> **Dataset content**:
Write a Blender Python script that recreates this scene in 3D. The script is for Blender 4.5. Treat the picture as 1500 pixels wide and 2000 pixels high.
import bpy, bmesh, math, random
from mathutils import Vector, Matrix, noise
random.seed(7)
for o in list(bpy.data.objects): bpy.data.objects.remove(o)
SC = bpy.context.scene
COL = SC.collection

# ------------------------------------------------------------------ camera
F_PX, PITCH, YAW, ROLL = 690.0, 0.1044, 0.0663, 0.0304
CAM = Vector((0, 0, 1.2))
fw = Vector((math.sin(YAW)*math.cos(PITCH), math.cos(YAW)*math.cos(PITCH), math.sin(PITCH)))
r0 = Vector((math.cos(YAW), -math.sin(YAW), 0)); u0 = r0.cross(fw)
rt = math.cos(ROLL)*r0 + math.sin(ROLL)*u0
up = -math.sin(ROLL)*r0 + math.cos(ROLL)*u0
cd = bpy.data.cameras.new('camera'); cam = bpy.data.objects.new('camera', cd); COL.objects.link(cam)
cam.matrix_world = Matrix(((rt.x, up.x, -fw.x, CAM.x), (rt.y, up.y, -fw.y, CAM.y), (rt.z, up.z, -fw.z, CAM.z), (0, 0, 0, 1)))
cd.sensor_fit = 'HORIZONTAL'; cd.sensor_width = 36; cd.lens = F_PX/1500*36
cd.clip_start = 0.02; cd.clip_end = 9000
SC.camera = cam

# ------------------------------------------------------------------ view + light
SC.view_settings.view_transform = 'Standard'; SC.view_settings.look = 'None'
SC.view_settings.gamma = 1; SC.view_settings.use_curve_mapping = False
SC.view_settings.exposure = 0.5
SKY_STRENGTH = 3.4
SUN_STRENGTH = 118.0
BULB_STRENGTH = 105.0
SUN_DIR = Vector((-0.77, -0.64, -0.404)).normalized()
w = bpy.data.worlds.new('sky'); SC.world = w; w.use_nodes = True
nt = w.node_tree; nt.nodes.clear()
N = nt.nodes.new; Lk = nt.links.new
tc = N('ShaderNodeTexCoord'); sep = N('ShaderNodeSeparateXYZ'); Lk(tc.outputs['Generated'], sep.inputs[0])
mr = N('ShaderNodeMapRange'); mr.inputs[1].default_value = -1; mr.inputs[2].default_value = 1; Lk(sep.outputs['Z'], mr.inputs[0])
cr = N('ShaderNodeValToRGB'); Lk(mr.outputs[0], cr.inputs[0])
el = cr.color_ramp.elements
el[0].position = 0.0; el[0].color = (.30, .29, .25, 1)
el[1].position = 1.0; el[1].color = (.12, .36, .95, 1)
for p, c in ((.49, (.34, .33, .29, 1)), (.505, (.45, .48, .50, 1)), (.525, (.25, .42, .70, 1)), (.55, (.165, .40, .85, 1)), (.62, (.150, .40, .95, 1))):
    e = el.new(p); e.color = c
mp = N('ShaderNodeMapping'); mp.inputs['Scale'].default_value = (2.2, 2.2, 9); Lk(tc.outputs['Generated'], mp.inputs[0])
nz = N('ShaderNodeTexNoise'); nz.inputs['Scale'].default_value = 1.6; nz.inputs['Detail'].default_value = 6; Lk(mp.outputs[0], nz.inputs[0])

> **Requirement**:
Can you write out the lines above, from the first one through the one containing "SC.camera = cam", exactly as they appear and nothing more?

> **Exercise result**:
Write a Blender Python script that recreates this scene in 3D. The script is for Blender 4.5. Treat the picture as 1500 pixels wide and 2000 pixels high.
import bpy, bmesh, math, random
from mathutils import Vector, Matrix, noise
random.seed(7)
for o in list(bpy.data.objects): bpy.data.objects.remove(o)
SC = bpy.context.scene
COL = SC.collection

# ------------------------------------------------------------------ camera
F_PX, PITCH, YAW, ROLL = 690.0, 0.1044, 0.0663, 0.0304
CAM = Vector((0, 0, 1.2))
fw = Vector((math.sin(YAW)*math.cos(PITCH), math.cos(YAW)*math.cos(PITCH), math.sin(PITCH)))
r0 = Vector((math.cos(YAW), -math.sin(YAW), 0)); u0 = r0.cross(fw)
rt = math.cos(ROLL)*r0 + math.sin(ROLL)*u0
up = -math.sin(ROLL)*r0 + math.cos(ROLL)*u0
cd = bpy.data.cameras.new('camera'); cam = bpy.data.objects.new('camera', cd); COL.objects.link(cam)
cam.matrix_world = Matrix(((rt.x, up.x, -fw.x, CAM.x), (rt.y, up.y, -fw.y, CAM.y), (rt.z, up.z, -fw.z, CAM.z), (0, 0, 0, 1)))
cd.sensor_fit = 'HORIZONTAL'; cd.sensor_width = 36; cd.lens = F_PX/1500*36
cd.clip_start = 0.02; cd.clip_end = 9000
SC.camera = cam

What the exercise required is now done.